Regarding Respondent's violation of Section 29 CFR 1926.652(h), the Secretary proposed a penalty of $25.00.   After carefully reviewing all of the evidence of record, including Inspector Griffin's testimony, the undersigned concludes that said penalty is appropriate under all the circumstances.

Based upon all of the foregoing, and the record in its entirety, the undersigned makes the following

CONCLUSIONS OF LAW

1.   At all times mentioned herein, Respondent was an employer engaged in a business affecting commerce within the meaning of Section 3(5) of the Occupational Safety and Health Act of 1970.

2.   At all times mentioned herein, Respondent was subject to the provisions of the Occupational Safety and Health Act of 1970, and standards and regulations [*34]   promulgated thereunder.   The Commission has jurisdiciton of the parties and of the subject matter herein.

3.   That Respondent, on April 6, 1972, was in violation of the regulation duly promulgated pursuant to Section 6 of the Act; to wit, Section 29 CFR 1926.652(b), in that it had workmen engaged in the excavation of a trench in unstable material; to wit, sand and clay, ten feet deep and 24 or 25 inches wide, without sloping, shoring, bracing, sheeting or otherwise supporting the walls of said trench.

4.   The violation referred to in 3 above constituted a "serious" violation within the purview of Section 17(k) of the Act in that there was a substantial probability that death or serious physical harm could   result therefrom and an appropriate penalty for said serious violation is $550.00.

5.   That Respondent was in violation of Section 29 CFR 1926.652(h) by reason of its failure to provide a sufficient number of ladders in the aforementioned trench, which was in excess of three feet deep, so as to provide a means of exit for said employees without more than 25 feet of lateral travel, and that a penalty of $25.00 is appropriate for said violation.

6.   That Respondent, on [*35]   April 13 and 14, 1972, was not in violation of Sections 29 CFR 1903.2(a), 29 CFR 1904.2, 29 CFR 1904.4 and 29 CFR 1904.5 of the regulations inasmuch as it was not established that the Secretary had furnished Respondent with the necessary forms in order to comply with said regulations.

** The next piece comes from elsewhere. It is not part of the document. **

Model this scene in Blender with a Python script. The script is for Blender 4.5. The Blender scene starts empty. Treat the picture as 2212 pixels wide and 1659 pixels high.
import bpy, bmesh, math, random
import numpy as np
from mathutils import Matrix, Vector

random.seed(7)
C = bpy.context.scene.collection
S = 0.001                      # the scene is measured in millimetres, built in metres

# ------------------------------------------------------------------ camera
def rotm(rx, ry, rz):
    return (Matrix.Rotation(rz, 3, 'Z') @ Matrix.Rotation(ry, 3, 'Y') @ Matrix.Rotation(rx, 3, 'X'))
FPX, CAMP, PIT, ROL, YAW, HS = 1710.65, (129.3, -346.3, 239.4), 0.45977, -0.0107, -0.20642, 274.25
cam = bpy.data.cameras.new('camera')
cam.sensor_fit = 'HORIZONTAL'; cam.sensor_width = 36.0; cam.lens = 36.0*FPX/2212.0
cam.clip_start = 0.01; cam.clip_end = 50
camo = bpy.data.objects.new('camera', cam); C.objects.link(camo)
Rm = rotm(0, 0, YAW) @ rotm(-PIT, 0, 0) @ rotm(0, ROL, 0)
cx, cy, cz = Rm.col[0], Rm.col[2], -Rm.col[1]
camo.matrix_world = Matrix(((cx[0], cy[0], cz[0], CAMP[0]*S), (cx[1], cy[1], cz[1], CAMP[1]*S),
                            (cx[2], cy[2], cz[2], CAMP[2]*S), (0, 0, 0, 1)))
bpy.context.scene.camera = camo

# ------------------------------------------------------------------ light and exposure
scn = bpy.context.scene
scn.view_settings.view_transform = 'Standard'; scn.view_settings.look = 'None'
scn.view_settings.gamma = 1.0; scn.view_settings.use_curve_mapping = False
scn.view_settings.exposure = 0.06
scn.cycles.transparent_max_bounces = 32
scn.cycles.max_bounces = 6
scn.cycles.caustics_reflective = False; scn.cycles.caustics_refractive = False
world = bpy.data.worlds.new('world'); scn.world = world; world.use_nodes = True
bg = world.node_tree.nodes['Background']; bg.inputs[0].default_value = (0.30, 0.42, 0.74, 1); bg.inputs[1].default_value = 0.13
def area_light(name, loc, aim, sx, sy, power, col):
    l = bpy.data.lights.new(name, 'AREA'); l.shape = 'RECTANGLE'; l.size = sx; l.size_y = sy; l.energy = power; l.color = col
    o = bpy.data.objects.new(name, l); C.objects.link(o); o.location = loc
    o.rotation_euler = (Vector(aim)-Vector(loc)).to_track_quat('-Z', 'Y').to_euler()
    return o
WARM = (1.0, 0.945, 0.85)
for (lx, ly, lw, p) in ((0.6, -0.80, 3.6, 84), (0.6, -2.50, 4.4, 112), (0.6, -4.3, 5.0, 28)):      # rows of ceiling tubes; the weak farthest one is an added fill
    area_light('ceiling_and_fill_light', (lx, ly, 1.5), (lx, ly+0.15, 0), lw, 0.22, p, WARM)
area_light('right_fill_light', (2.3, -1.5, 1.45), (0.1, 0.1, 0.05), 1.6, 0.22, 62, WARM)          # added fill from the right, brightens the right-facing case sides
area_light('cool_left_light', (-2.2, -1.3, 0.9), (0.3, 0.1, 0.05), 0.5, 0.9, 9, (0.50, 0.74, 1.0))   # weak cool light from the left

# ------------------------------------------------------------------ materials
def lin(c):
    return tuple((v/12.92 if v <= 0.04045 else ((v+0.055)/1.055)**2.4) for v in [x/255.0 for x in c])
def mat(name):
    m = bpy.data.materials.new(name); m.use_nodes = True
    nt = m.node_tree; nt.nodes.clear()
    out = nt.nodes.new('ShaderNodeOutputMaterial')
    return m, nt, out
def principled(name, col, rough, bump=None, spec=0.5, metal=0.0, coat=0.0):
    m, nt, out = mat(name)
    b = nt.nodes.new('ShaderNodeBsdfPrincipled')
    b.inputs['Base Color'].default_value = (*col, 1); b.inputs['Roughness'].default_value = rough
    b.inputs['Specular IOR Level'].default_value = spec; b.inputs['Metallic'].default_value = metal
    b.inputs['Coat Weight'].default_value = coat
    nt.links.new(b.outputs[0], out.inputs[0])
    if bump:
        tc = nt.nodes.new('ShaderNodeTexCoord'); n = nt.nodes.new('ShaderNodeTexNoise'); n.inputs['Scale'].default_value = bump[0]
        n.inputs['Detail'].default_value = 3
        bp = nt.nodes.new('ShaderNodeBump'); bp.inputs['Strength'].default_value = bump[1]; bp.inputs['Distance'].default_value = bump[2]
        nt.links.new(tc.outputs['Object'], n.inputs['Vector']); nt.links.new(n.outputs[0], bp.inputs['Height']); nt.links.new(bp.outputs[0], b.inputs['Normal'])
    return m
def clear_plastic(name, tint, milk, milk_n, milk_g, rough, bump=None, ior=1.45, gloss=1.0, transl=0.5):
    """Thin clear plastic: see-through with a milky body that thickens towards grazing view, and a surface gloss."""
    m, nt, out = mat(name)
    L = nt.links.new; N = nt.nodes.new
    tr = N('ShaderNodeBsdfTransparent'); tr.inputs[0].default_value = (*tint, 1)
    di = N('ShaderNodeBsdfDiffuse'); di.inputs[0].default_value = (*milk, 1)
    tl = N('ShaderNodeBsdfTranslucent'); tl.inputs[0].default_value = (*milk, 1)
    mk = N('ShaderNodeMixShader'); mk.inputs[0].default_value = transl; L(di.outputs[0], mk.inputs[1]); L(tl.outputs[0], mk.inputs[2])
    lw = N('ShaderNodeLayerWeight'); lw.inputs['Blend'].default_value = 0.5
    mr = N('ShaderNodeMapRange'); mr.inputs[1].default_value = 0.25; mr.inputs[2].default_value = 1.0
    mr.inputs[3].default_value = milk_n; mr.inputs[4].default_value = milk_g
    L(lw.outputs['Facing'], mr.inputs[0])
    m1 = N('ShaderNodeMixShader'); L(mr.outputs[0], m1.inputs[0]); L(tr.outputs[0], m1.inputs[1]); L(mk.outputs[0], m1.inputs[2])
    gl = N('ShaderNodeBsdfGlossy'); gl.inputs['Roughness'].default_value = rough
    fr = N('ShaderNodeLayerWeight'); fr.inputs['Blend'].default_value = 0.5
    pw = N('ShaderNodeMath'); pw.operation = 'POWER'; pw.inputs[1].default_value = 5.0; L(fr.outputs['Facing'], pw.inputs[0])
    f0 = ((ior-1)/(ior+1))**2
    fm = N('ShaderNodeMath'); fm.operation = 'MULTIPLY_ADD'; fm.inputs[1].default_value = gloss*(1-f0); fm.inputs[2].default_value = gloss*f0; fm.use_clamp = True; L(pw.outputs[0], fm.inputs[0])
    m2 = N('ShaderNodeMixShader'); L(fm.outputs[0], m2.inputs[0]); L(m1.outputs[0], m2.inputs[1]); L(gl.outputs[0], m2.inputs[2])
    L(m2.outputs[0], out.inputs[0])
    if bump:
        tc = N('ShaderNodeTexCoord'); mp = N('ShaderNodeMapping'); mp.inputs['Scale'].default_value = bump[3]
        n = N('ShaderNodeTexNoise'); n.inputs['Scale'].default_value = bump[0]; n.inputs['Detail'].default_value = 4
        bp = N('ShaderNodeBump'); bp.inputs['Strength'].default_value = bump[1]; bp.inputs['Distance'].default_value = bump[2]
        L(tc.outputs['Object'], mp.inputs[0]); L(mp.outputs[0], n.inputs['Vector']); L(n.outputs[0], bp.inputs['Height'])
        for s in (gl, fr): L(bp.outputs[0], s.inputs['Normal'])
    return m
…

7.   That it has not been established by reliable and probative evidence that Respondent violated Section 29 CFR 1926.650(e) by failing to provide protective head equipment for employees since there was no showing of danger from impact or falling or flying objects.

ORDER

Based upon the foregoing findings and conclusions, and upon the entire record, IT IS ORDERED that:

1.   Respondent was in violation of Section 29 CFR 1926.652(b) and that the citation and proposed penalty of $550.00 be and the same are hereby affirmed.

2.   Respondent was in violation of Section 29 CFR 1926.652(h) and that the citation and proposed penalty of $25.00 be and the same are hereby affirmed.

  3.   The citation, alleging violations of Sections 29 CFR 1903.2(a), 29 CFR 1904.2, 29 CFR 1904.4 and 29 CFR 1904.5, be and the same is hereby vacated.

4.   The citation, alleging a violation of Section 29 CFR 1926.650(e),   [*36]   and the proposed penalty of $25.00, be and the same are hereby vacated.